生成される成分も成熟度合いによって異なり、出来るワインも異なってきます。 熟して、糖度が高くなれば、それだけアルコール度数の高いワインが。 一方、熟せば熟すほど、酸味が減っていきます。
若木と古木のつける実も、根の深さなどの影響で違うといわれています。
ブドウの樹も、人間と同じように歳を重ねていくわけです。
忘れがちですが、ワインはブドウそのものから出来る農産物なのです。 ですから、 「二度と同じワインはつくれない」と造り手はいいます。 一方で、 「あの年に似ているから、こう造ったが、もっと違うやり方 があったのではないか・・・」 教訓や経験上の対応、そして、新しい技術の導入。 常に、より良い方法はないかと、模索しているわけです。

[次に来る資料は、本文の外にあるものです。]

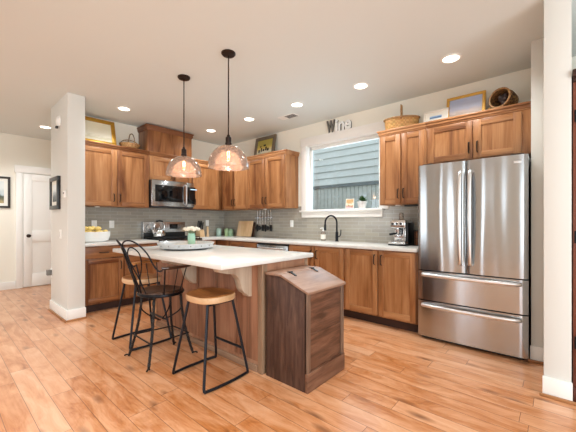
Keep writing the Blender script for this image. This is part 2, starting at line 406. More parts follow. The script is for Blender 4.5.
def dup(root, loc, label, group=None):
    r = root.copy(); COL.objects.link(r); r.location = loc; r['label'] = label
    if group: r['group'] = group
    for ch in list(root.children):
        c = ch.copy(); COL.objects.link(c); c.parent = r
        for g in list(ch.children):
            d = g.copy(); COL.objects.link(d); d.parent = c
    return r
def arc(c, r, a0, a1, n, plane='xy', ry=None):
    ry = ry or r; out = []
    for i in range(n+1):
        a = a0+(a1-a0)*i/n; p, q = r*math.cos(a), ry*math.sin(a)
        out.append((c[0]+p, c[1]+q, c[2]) if plane == 'xy' else (c[0]+p, c[1], c[2]+q) if plane == 'xz' else (c[0], c[1]+p, c[2]+q))
    return out
def smooth(pts, n=8):
    """Catmull-Rom through pts"""
    P = [Vector(p) for p in pts]; Q = [P[0]*2-P[1]]+P+[P[-1]*2-P[-2]]; out = []
    for i in range(1, len(Q)-2):
        for k in range(n):
            t = k/n; a, b, c, d = Q[i-1:i+3]
            out.append(.5*((2*b)+(c-a)*t+(2*a-5*b+4*c-d)*t*t+(3*b-a-3*c+d)*t**3))
    out.append(P[-1]); return out

CZ = 2.756   # ceiling
# ================================================================== THE SETTING
struct(B().box(-2.3, 8.6, -8.3, .15, -.1, 0), 'floor', 'floor', 'orange-brown hardwood plank floor')
struct(B().box(-2.3, 8.6, -8.3, .15, CZ, CZ+.1), 'ceiling', 'ceiling')
WX0, WX1, WZ0, WZ1 = 2.150, 3.40, 1.372, 2.42
b = B()
b.box(-2.3, WX0, 0, .15, 0, CZ).box(WX1, 8.6, 0, .15, 0, CZ).box(WX0, WX1, 0, .15, 0, WZ0).box(WX0, WX1, 0, .15, WZ1, CZ)
struct(b, 'wall_back', 'wall')
struct(B().box(-.12, 0, -2.75, 0, 0, CZ), 'wall_left', 'wall')
struct(B().box(-.02, .765, -2.905, -2.72, 0, CZ, .004), 'wall_pillar', 'wall_dimmed')
struct(B().box(-2.3, -2.13, -8.3, 0, 0, CZ), 'wall_hall', 'wall')
b = B()   # wall behind the camera, three big openings
xs = [-2.3, -1.4, .6, 2.75, 3.35, 5.15, 8.05, 8.6]
for i in range(0, 7, 2): b.box(xs[i], xs[i+1], -8.3, -8.15, 0, CZ)
for i in (1, 3, 5): b.box(xs[i], xs[i+1], -8.3, -8.15, 0, .3).box(xs[i], xs[i+1], -8.3, -8.15, 2.5, CZ)
struct(b, 'wall_front', 'wall')
b = B().box(8.45, 8.6, -8.3, -6.9, 0, CZ).box(8.45, 8.6, -2.3, 0, 0, CZ).box(8.45, 8.6, -6.9, -2.3, 2.5, CZ).box(8.45, 8.6, -6.9, -2.3, 0, .25)
struct(b, 'wall_right', 'wall')
b = B().box(5.033, 5.276, -.58, 0, 0, CZ, .003).box(5.133, 5.276, -1.19, -.57, 0, CZ, .003)
struct(b, 'wall_partition', 'wall_dimmed')
# backsplash tiles
struct(B().box(0, .008, -2.72, 0, .90, 1.45), 'wall_backsplash_left', 'tile_y')
b = B().box(.008, 2.06, -.008, 0, .90, 1.45).box(2.06, 3.44, -.008, 0, .90, 1.28).box(3.44, 4.12, -.008, 0, .90, 1.45)
struct(b, 'wall_backsplash_back', 'tile_x')
# baseboards with shoe moulding
def base(name, segs):
    b = B()
    for (x0, x1, y0, y1) in segs: b.box(x0, x1, y0, y1, 0, .135, .002)
    struct(b, name, 'trim')
base('baseboard_pillar', [(-.02, .78, -2.92, -2.904), (.764, .7805, -2.9035, -2.715)])
base('baseboard_partition', [(5.027, 5.285, -.595, -.579), (5.127, 5.281, -1.205, -1.189)])
base('baseboard_hall', [(-2.131, -2.115, -8.1, -2.99), (-2.131, -2.115, -1.96, 0)])
base('baseboard_front', [(-2.1, 8.4, -8.15, -8.135)])
b = B().box(-.02, .795, -2.936, -2.919, 0, .022, .006).box(.779, .795, -2.9185, -2.715, 0, .022, .004)
struct(b, 'trim_1', 'shoe')
b = B().box(5.012, 5.127, -.611, -.594, 0, .022, .006).box(5.11, 5.30, -1.222, -1.204, 0, .022, .006)
struct(b, 'trim_2', 'shoe')

# hall door
dr = tag(thing('door_1', (-2.13, -2.48, 0), None, None), kind='structure')
y0, y1, zt = -2.886, -2.07, 2.075
b = B()
for (a, c) in ((y0, y0+.12), (y1-.12, y1)): b.box(-2.128, -2.095, a, c, .015, zt, .002)
for (a, c) in ((.015, .24), (.83, 1.03), (1.955, zt)): b.box(-2.128, -2.095, y0+.12, y1-.12, a, c, .002)
b.box(-2.128, -2.107, y0+.115, y1-.115, .23, .84).box(-2.128, -2.107, y0+.115, y1-.115, 1.02, 1.96)
b.obj('door_panel', 'trim', dr)
b = B().box(-2.13, -2.10, y0-.1, y0-.006, 0, 2.1, .004).box(-2.13, -2.10, y1+.006, y1+.1, 0, 2.1, .004)
b.box(-2.13, -2.092, y0-.12, y1+.12, 2.085, 2.215, .004)
b.obj('door_casing', 'trim', dr)
b = B(); b.lathe([(0, 0), (.03, 0), (.03, .008), (.012, .012), (.012, .04), (.028, .05), (.03, .065), (.02, .078), (0, .08)], (0, 0, 0), 20,
    xf=Matrix.Translation((-2.095, -2.816, .94)) @ Matrix.Rotation(PI/2, 4, 'Y'))
b.obj('door_knob', 'bronze', dr)

# sink window: jambs, sash, pane, casing, sill
wn = tag(thing('window_1', (2.8, .05, WZ0), None, None), kind='structure')
b = B().box(WX0, WX0+.012, -.002, .15, WZ0, WZ1).box(WX1-.012, WX1, -.002, .15, WZ0, WZ1).box(WX0, WX1, -.002, .15, WZ1-.012, WZ1)
b.obj('window_jamb', 'trim', wn)
b = B()
for q in ((WX0+.012, WX0+.035, WZ0+.012, WZ1-.012), (WX1-.06, WX1-.012, WZ0+.012, WZ1-.012), (WX0+.012, WX1-.012, WZ0+.006, WZ0+.022), (WX0+.012, WX1-.012, WZ1-.06, WZ1-.012)):
    b.box(q[0], q[1], .085, .125, q[2], q[3], .003)
b.obj('window_frame', 'white_plastic', wn)
B().box(WX0+.03, WX1-.05, .103, .107, WZ0+.018, WZ1-.05).obj('window_pane', 'pane', wn)
b = B().box(2.055, WX0+.005, -.022, 0, WZ0, 2.42, .003).box(WX1-.005, 3.52, -.022, 0, WZ0, 2.42, .003).box(2.04, 3.53, -.028, 0, 2.415, 2.545, .004)
b.obj('window_casing', 'trim', wn)
b = B().box(2.03, 3.45, -.05, .09, WZ0-.02, WZ0+.008, .004).box(2.06, 3.44, -.022, 0, 1.265, WZ0-.02, .003)
b.obj('window_sill', 'trim', wn)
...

こうしたことで、毎年違った味わいのワインが出来上がります。
【ヴィンテージなんかどうだっていい?】
ただし、「ヴィンテージなんかどうだっていい」と著名なワイン評論家の ヒュー・ジョンソンが2007年に問題発言(?)しています。 長年、ワインのガイドブックを執筆し、個々のワインの紹介、 ヴィンテージの紹介をしてきた人物です。彼いわく、栽培技術の進歩により ある程度の天候不良や病虫害に対してブドウが 大きなダメージを受けたりすることはなくなっている。 という意味合いを、大げさに(?)に発言していると思われます。 そして、それを補う醸造技術もあるわけです。
そう考えると、例えば2006年、2007年、2008年の差は さほどないように思えます。
【熟成したときに判る】
確かに、近いビンテージを同時に比べて飲んでみてやっと判る味わいもあります。しかし、一番の違いは、良い年と悪い年の差における「熟成」でしょうか。
良い年と悪い年の差は一言で表せば、味わいの濃淡(のうたん)。 味の系統は同じで、良い年は濃厚、悪い年は淡い。 良い年は成分が濃厚なため、酸化に対して強く、ゆっくりと熟成していく。 対して悪い年は、成分も淡いので、酸化に対して強くなく、 熟成のスピードがより速い。
はじめに差がないと思われた味わいも、時間の経過で熟成の差がつきます。
熟成した段階では、味わいの差は歴然です。
この点をうまく利用すれば、悪い年「オフ・ヴィンテージ」で、早く熟成した旨味のある ワインを楽しめるわけです。 先の3つのヴィンテージなら、2006年よりも2007年が早く熟成するでしょうか。
【均一化?画一化?】
結局、ワインが市場に出た時点では、 昔ほどヴィンテージの差がなくなってきているというのが現状です。そればかりか、栽培技術・醸造(じょうぞう)技術の進歩もさることながら、 「売れる」ワインつくりを目指すことから、最近は 似ているワインが多くなってきているともいわれています。
でも、よく見れば、必ず味の違いはあるわけで、その違いは マニアックなワイン通にとって興味深いところでもあります。 そして、ワインにそれほど詳しくない人にとっては、 買ったワインがいつも味わいが安定しているほうが、安心できるのかもしれません。
ワインが農産物から、加工農産物に変わってきているのかも知れません。